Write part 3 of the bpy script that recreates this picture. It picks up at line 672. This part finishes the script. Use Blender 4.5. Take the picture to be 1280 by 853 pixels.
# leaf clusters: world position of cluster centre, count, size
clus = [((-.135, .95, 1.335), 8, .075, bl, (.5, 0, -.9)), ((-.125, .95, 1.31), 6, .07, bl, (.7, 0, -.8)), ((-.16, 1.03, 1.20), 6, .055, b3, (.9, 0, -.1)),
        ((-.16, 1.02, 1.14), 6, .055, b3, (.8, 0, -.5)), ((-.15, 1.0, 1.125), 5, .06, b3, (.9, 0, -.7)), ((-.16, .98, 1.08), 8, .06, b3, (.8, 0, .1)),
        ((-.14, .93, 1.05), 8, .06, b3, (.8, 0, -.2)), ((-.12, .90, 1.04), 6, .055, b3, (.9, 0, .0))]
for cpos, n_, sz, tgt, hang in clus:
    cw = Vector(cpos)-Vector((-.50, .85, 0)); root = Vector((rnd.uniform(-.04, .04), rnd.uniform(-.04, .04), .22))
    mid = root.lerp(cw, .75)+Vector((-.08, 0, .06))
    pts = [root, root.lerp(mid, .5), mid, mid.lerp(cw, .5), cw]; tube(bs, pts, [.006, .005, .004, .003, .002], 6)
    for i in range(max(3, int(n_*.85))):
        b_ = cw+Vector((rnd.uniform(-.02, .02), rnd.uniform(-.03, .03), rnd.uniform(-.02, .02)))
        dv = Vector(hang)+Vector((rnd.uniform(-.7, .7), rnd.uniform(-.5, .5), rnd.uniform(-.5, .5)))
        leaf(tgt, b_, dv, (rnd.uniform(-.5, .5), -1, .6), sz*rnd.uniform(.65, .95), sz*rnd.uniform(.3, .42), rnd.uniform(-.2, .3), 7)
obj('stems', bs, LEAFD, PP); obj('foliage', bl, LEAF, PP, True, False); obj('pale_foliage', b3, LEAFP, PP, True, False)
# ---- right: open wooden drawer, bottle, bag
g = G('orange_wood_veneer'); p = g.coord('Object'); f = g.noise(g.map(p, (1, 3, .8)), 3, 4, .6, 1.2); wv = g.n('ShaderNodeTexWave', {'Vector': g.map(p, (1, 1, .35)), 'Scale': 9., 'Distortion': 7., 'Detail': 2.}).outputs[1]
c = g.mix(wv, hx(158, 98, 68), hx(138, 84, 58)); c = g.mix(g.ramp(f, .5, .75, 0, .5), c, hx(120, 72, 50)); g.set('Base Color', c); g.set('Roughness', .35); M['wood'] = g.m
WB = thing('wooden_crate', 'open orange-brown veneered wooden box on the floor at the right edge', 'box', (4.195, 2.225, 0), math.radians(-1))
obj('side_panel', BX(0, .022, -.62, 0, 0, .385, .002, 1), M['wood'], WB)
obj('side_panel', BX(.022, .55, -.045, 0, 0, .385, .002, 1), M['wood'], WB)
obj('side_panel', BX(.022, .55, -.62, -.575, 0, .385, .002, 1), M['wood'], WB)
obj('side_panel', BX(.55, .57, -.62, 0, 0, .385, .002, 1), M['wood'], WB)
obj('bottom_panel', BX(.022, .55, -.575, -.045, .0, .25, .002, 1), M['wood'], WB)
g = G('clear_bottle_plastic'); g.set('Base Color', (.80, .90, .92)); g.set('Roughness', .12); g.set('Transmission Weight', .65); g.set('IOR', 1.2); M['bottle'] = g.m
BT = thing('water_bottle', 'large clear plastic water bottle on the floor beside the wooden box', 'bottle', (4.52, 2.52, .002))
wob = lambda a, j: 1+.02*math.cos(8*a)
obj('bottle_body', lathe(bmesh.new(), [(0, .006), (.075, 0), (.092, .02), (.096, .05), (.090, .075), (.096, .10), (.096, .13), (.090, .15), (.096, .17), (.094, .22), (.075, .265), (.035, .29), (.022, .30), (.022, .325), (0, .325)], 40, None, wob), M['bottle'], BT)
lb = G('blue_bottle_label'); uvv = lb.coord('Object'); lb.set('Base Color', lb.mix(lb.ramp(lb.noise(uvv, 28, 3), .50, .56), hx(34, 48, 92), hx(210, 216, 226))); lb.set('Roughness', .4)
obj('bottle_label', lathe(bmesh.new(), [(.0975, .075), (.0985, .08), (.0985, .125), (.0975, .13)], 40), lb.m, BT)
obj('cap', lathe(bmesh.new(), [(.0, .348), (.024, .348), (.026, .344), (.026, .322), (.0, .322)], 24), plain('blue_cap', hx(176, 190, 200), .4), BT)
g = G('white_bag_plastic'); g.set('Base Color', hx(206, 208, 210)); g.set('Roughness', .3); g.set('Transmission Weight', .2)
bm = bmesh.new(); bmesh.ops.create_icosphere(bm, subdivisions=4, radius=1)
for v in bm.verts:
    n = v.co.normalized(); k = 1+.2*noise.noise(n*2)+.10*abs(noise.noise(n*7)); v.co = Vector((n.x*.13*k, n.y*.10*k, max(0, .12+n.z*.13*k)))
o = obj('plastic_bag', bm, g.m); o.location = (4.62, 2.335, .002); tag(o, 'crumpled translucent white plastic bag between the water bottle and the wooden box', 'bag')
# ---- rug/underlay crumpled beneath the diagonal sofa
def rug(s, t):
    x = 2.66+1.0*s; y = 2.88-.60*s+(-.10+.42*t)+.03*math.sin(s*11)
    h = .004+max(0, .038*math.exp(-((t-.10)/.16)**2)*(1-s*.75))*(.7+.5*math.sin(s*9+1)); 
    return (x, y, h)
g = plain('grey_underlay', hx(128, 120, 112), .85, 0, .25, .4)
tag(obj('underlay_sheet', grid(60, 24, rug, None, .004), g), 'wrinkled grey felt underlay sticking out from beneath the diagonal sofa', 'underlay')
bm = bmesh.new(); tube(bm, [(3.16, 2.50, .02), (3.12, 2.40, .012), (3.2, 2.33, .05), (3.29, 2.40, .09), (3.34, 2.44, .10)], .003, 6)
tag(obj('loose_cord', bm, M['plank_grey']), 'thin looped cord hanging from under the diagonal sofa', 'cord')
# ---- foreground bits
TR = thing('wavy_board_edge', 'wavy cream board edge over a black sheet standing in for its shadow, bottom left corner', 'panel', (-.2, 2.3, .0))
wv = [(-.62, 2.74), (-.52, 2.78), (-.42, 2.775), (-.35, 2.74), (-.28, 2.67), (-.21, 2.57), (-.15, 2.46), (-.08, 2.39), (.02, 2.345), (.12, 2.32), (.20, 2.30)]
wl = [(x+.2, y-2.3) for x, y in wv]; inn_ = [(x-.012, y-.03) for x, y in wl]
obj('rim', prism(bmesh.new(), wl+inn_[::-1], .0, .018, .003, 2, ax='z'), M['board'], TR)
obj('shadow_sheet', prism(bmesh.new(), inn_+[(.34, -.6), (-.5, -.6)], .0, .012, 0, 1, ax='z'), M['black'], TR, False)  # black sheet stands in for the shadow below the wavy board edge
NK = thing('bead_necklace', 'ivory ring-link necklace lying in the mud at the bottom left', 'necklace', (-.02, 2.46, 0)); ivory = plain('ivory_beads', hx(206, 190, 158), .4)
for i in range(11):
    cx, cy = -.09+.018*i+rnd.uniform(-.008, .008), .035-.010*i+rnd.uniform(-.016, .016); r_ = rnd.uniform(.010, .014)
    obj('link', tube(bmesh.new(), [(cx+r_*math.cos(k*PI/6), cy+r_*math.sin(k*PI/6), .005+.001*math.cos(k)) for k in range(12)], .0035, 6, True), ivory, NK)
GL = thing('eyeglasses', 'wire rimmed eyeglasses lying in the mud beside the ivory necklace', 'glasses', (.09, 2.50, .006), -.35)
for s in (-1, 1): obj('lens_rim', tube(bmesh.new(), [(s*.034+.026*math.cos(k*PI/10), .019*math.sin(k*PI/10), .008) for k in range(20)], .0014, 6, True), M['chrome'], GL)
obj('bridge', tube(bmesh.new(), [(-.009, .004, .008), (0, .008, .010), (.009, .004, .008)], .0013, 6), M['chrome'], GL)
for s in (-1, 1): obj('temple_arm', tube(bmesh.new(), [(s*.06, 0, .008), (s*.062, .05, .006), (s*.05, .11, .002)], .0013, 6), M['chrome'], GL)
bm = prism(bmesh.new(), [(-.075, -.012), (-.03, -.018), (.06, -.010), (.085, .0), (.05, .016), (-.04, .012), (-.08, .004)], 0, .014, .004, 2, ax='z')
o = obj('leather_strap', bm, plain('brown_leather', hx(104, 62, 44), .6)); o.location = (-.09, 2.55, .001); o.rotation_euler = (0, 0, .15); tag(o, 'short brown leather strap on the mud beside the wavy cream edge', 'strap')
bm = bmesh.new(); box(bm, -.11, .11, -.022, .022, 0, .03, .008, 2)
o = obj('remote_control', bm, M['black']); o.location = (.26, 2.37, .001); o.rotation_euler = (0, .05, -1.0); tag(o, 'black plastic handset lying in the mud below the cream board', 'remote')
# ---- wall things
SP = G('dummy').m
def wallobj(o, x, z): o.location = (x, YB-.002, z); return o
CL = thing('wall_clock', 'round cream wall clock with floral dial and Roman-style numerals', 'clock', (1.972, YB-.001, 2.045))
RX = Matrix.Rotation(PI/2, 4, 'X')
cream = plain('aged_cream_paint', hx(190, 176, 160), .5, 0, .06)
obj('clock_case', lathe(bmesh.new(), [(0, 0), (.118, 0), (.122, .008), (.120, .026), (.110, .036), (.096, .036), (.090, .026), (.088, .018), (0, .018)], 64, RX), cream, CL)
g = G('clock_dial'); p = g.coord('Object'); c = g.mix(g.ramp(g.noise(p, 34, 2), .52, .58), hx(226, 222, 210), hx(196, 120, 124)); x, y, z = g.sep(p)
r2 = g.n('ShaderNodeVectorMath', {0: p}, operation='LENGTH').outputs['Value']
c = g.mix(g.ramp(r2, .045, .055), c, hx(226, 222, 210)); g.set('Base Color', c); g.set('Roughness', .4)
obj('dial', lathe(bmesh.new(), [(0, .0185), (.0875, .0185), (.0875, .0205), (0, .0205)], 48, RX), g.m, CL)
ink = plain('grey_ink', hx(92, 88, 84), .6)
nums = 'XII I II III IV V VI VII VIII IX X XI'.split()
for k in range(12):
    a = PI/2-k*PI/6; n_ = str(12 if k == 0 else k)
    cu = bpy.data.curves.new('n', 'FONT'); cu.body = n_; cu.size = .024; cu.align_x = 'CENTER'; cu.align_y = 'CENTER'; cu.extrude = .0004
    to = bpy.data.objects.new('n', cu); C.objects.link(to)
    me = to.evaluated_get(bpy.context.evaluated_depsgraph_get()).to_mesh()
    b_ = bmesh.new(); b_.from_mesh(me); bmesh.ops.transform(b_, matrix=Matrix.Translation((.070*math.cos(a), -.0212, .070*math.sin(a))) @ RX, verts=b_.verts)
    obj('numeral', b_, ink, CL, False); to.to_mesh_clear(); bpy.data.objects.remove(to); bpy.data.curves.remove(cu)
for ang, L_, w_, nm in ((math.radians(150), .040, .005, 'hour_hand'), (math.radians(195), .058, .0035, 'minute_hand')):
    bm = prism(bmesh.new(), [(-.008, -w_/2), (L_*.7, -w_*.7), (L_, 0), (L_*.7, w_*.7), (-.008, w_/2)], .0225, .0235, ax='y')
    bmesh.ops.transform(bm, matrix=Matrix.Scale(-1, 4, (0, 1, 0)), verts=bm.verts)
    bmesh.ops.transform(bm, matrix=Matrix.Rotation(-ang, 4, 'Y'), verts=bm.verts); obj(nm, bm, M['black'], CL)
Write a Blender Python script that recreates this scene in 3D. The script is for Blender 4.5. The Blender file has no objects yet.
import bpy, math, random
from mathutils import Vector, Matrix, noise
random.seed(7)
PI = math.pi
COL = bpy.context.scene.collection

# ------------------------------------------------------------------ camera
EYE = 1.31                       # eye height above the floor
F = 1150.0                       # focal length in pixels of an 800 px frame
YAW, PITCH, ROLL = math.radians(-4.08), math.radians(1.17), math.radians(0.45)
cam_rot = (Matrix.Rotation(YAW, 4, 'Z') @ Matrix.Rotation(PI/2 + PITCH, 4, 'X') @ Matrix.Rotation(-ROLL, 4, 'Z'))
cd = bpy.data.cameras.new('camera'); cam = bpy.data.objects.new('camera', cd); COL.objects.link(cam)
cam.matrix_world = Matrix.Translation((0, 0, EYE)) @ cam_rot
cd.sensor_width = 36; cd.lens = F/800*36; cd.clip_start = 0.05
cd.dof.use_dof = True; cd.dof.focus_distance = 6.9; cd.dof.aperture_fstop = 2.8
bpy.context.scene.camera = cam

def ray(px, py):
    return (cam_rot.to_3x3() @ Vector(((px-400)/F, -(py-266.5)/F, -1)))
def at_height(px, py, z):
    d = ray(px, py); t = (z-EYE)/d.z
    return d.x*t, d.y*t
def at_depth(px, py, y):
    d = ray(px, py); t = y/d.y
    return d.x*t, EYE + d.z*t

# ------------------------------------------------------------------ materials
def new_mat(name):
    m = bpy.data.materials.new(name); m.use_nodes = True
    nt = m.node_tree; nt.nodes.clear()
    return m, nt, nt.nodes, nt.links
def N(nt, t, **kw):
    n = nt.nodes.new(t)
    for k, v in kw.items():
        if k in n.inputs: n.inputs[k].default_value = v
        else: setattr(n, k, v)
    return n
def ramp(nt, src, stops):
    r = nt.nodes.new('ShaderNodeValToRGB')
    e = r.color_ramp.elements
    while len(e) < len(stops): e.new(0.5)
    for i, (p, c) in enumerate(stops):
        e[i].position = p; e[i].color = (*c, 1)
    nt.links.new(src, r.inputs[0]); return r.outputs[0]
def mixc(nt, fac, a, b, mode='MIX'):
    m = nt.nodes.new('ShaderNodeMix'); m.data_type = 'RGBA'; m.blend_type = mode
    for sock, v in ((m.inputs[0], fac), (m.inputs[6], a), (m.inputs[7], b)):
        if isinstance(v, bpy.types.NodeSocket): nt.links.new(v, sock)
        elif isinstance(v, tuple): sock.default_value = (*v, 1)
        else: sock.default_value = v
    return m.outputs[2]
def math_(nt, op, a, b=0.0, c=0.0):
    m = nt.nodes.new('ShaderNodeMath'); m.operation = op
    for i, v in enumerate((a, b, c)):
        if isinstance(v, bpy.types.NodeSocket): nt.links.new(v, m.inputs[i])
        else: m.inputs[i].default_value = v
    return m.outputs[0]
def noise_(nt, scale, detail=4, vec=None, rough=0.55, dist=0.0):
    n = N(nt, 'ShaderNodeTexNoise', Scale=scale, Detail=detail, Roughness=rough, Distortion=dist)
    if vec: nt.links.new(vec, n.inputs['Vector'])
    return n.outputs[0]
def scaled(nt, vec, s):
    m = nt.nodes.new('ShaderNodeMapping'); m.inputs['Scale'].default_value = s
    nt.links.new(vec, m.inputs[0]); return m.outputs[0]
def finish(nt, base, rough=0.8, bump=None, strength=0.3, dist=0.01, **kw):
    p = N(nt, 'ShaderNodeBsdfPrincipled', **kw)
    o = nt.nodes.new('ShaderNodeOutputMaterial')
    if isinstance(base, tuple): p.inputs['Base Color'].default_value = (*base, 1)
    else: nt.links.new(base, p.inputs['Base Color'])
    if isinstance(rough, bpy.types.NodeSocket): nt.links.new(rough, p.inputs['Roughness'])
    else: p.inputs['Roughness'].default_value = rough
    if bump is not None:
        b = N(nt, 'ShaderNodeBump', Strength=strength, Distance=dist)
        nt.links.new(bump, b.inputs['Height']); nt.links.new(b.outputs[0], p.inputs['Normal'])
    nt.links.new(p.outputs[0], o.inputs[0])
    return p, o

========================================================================

■ Task brief ■
Only lines with the string "objects" belong in your answer; copy each one.

■ Output for this exercise ■
    to = bpy.data.objects.new('n', cu); C.objects.link(to)
    obj('numeral', b_, ink, CL, False); to.to_mesh_clear(); bpy.data.objects.remove(to); bpy.data.curves.remove(cu)
Write a Blender Python script that recreates this scene in 3D. The script is for Blender 4.5. The Blender file has no objects yet.
cd = bpy.data.cameras.new('camera'); cam = bpy.data.objects.new('camera', cd); COL.objects.link(cam)